Nathan Sayre

Job title: 
Professor
Department: 
Department of Geography
Bio/CV: 

Nathan Sayre is Professor in the Department of Geography. His interests include political economy and political ecology; environmental history; the history of rangeland science, management and administration; conservation of endangered species and biodiversity; and exurban and suburban development in the western US. He received his initiation into ranching as a student at Deep Springs College, then completed his BA at Yale and his PhD in Anthropology at the University of Chicago. He subsequently held a post-doctoral research position with the USDA-Agricultural Research Service-Jornada Experimental Range and worked as a consultant before taking his current position. Professor Sayre has worked with numerous ranchers and rancher-organized non-profit organizations, including the Malpai Borderlands Group, the Altar Valley Conservation Alliance, and the Redington Natural Resource Conservation District.

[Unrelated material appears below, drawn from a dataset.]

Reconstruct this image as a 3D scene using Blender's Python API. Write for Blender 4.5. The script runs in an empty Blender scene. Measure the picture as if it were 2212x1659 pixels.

He is the author of The New Ranch Handbook: A Guide to Restoring Western Rangelands (Quivira Coalition, 2001) and Ranching, Endangered Species and Urbanization in the Southwest: Species of Capital (University of Arizona Press, 2002); and Working Wilderness: the Malpai Borderlands Group and the Future of the Western Range (Rio Nuevo Press, 2005). His most recent book, Working Wilderness, is a case study of the Malpai Borderlands Group, a community-based conservation effort led by ranchers in far southeastern Arizona and southwestern New Mexico. His current research focuses on the political ecology of rangelands along the border in northwestern Mexico.